More than lost opportunities for sexual adventurism I miss the intimacy and support of a broader community of comrades. Recalling communities of my past and that utopia in my mind, I remain convinced that the nuclear family's disadvantages outweigh its benefits. Friends can sometimes step in and share child care, diffuse tensions, offer other perspectives, but individuals alone don't make an ongoing community. To make matters worse, the dynamics and time pressures of nuclear-family coupledom complicate the effort to nourish other ties. Creating alternatives to monogamy now seems to me less urgent than creating communal alternatives to the nuclear family.

Am I still an anarchist, or at least as much of an anarchist as I was 20 years ago?
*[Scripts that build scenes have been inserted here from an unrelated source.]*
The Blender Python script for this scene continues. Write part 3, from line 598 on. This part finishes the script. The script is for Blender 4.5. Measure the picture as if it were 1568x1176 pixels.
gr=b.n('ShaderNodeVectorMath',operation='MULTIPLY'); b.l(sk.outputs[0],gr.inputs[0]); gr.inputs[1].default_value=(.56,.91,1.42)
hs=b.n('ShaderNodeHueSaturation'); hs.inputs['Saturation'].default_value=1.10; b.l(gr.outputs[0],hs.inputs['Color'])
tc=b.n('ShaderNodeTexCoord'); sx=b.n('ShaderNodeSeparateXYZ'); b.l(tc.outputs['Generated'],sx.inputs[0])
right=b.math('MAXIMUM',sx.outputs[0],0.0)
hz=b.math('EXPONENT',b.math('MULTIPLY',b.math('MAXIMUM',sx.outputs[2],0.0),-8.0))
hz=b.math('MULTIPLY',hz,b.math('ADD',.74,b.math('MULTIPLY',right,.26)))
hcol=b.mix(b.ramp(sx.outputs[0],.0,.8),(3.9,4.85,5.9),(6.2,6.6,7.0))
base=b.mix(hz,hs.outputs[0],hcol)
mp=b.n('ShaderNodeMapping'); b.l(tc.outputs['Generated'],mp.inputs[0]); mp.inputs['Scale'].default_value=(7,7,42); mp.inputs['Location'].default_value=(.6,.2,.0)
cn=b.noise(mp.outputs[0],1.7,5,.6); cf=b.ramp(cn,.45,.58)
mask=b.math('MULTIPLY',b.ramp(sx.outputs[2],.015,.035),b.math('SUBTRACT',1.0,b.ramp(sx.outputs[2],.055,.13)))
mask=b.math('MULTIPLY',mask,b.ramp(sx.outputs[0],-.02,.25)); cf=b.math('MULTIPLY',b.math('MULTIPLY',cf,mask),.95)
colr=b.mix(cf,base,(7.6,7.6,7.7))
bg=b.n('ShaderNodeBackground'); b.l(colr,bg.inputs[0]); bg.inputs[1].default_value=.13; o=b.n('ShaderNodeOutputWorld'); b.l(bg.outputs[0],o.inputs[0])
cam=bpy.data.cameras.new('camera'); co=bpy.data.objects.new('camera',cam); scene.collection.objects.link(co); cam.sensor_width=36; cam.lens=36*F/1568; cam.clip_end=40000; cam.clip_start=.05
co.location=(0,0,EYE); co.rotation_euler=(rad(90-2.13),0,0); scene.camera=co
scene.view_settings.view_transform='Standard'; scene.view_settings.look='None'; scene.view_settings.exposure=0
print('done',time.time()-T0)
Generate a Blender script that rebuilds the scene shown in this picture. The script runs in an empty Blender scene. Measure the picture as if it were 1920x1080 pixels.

I'm not sure, but I don't think being married has made the difference. Unmarried and uncoupled, I would have had other lovers and other experiences, have grown in different directions--but I would have missed the growth and comfort that came with a stable lover and life partner. Is one kind of growth more anarchistically correct than the other? As I look at it today, marriage and monogamy are symbols, not essence. The real challenge is how I deal with power, hierarchy, equality, concern. As I recall it, my between-marriage success rate wasn't perfect either.

I wonder if marriage and monogamy violate anarchist principles less at 52 than 22, or if my finding them less objectionable merely represents fatigue. Perhaps things would be different if I were starting over, or if more of us were trying more effectively to create something different. In any case, whether anarchists should marry is less important to me today than whether it's possible to sustain satisfying relationships. That question challenges anarchists and nonanarchists alike, both those who are married and those who are not.